━━━ DATA LINES
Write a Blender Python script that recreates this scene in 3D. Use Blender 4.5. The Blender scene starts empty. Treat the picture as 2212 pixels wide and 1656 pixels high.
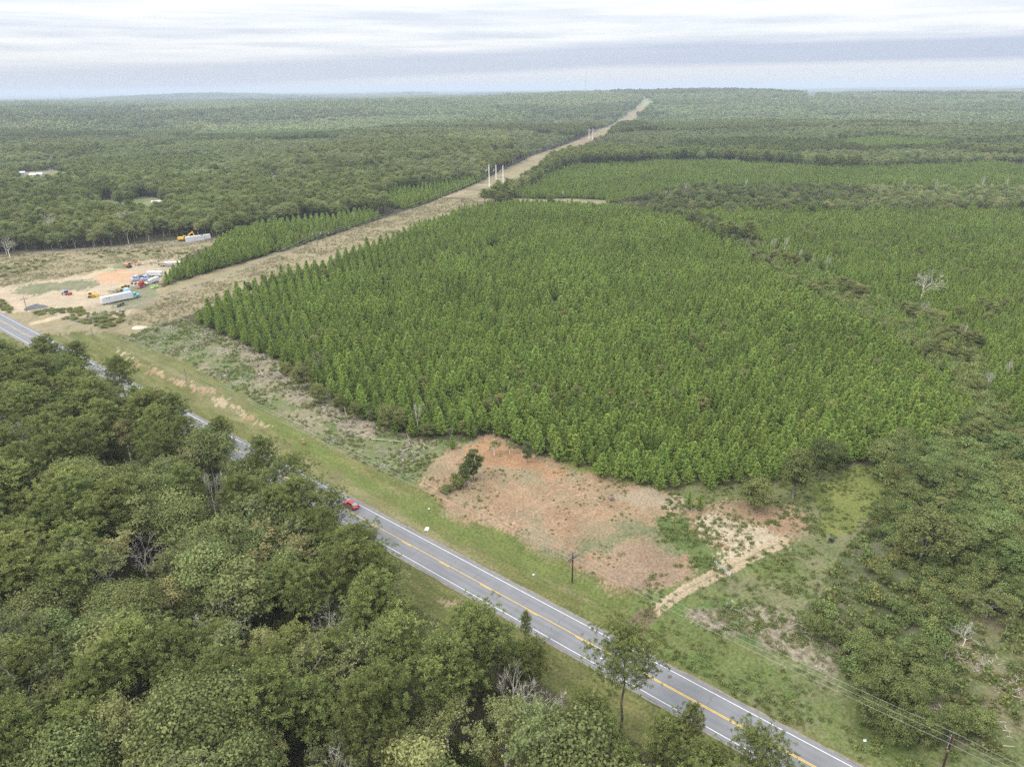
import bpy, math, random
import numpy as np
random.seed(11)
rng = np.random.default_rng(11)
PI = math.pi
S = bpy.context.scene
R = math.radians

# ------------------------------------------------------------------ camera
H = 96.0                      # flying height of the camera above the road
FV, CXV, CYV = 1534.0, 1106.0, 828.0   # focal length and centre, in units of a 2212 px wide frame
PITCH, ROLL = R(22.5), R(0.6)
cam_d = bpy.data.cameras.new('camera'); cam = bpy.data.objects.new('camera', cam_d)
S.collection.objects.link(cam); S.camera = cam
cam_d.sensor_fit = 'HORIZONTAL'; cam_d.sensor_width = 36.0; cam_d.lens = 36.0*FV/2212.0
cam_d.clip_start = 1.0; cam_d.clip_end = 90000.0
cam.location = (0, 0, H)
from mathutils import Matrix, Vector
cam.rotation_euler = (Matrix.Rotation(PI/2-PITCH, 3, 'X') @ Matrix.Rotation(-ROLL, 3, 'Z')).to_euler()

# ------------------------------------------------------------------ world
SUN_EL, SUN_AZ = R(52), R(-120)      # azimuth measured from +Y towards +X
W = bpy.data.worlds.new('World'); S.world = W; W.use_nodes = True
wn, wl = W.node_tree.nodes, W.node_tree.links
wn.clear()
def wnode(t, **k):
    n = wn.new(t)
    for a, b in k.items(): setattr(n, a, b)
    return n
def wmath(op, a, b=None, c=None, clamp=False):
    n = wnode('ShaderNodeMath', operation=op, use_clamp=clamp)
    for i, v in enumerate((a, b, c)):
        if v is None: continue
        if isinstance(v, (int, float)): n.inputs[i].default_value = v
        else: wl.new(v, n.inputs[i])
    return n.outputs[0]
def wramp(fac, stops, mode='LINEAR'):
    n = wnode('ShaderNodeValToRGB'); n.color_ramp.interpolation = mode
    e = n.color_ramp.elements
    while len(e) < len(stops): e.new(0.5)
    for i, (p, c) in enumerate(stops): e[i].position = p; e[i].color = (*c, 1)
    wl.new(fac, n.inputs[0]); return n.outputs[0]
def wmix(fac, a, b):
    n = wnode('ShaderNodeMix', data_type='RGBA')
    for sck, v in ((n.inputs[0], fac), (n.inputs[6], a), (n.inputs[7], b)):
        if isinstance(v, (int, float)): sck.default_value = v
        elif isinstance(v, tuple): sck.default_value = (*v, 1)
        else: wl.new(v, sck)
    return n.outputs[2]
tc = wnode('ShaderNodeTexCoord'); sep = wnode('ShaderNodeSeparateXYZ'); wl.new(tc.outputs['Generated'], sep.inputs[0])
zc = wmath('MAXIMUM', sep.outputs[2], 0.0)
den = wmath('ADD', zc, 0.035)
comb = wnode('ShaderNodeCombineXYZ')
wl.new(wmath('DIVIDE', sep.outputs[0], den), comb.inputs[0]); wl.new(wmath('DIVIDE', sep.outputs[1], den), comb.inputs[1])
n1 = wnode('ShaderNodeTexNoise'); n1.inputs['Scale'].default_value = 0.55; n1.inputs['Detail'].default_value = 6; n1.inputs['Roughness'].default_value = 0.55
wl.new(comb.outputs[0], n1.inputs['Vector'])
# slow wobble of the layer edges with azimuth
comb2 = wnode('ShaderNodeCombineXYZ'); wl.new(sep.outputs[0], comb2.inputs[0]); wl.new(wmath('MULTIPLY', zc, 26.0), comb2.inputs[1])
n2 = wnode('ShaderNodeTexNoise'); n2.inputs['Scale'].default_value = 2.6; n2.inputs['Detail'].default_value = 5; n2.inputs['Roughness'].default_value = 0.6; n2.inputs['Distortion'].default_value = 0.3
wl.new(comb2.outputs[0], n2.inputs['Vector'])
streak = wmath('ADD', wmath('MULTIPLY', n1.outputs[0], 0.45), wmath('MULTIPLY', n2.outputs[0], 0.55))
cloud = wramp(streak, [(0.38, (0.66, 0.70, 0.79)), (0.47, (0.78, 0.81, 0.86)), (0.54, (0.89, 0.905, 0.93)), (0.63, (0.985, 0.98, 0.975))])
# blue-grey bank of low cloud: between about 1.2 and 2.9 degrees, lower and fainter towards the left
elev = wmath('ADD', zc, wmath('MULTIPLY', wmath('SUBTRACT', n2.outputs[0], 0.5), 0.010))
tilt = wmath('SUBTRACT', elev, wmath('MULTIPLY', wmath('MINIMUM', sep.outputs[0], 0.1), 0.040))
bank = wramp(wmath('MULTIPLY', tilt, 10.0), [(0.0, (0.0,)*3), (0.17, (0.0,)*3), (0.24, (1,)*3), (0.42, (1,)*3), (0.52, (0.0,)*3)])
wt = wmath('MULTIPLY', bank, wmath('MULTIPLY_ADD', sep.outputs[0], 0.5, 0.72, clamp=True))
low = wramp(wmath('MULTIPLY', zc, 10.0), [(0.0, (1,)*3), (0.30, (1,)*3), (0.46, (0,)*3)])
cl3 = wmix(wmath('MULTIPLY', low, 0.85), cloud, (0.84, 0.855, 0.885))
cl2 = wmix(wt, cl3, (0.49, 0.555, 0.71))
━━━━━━
EXERCISE
Leave out the pictures and restate, word for word, the lines from the top of the data through the line containing "cam.rotation_euler = (Matrix.Rotation(PI/2-PITCH, 3, 'X')", both included.

OUTPUT BELOW
Write a Blender Python script that recreates this scene in 3D. Use Blender 4.5. The Blender scene starts empty. Treat the picture as 2212 pixels wide and 1656 pixels high.
import bpy, math, random
import numpy as np
random.seed(11)
rng = np.random.default_rng(11)
PI = math.pi
S = bpy.context.scene
R = math.radians

# ------------------------------------------------------------------ camera
H = 96.0                      # flying height of the camera above the road
FV, CXV, CYV = 1534.0, 1106.0, 828.0   # focal length and centre, in units of a 2212 px wide frame
PITCH, ROLL = R(22.5), R(0.6)
cam_d = bpy.data.cameras.new('camera'); cam = bpy.data.objects.new('camera', cam_d)
S.collection.objects.link(cam); S.camera = cam
cam_d.sensor_fit = 'HORIZONTAL'; cam_d.sensor_width = 36.0; cam_d.lens = 36.0*FV/2212.0
cam_d.clip_start = 1.0; cam_d.clip_end = 90000.0
cam.location = (0, 0, H)
from mathutils import Matrix, Vector
cam.rotation_euler = (Matrix.Rotation(PI/2-PITCH, 3, 'X') @ Matrix.Rotation(-ROLL, 3, 'Z')).to_euler()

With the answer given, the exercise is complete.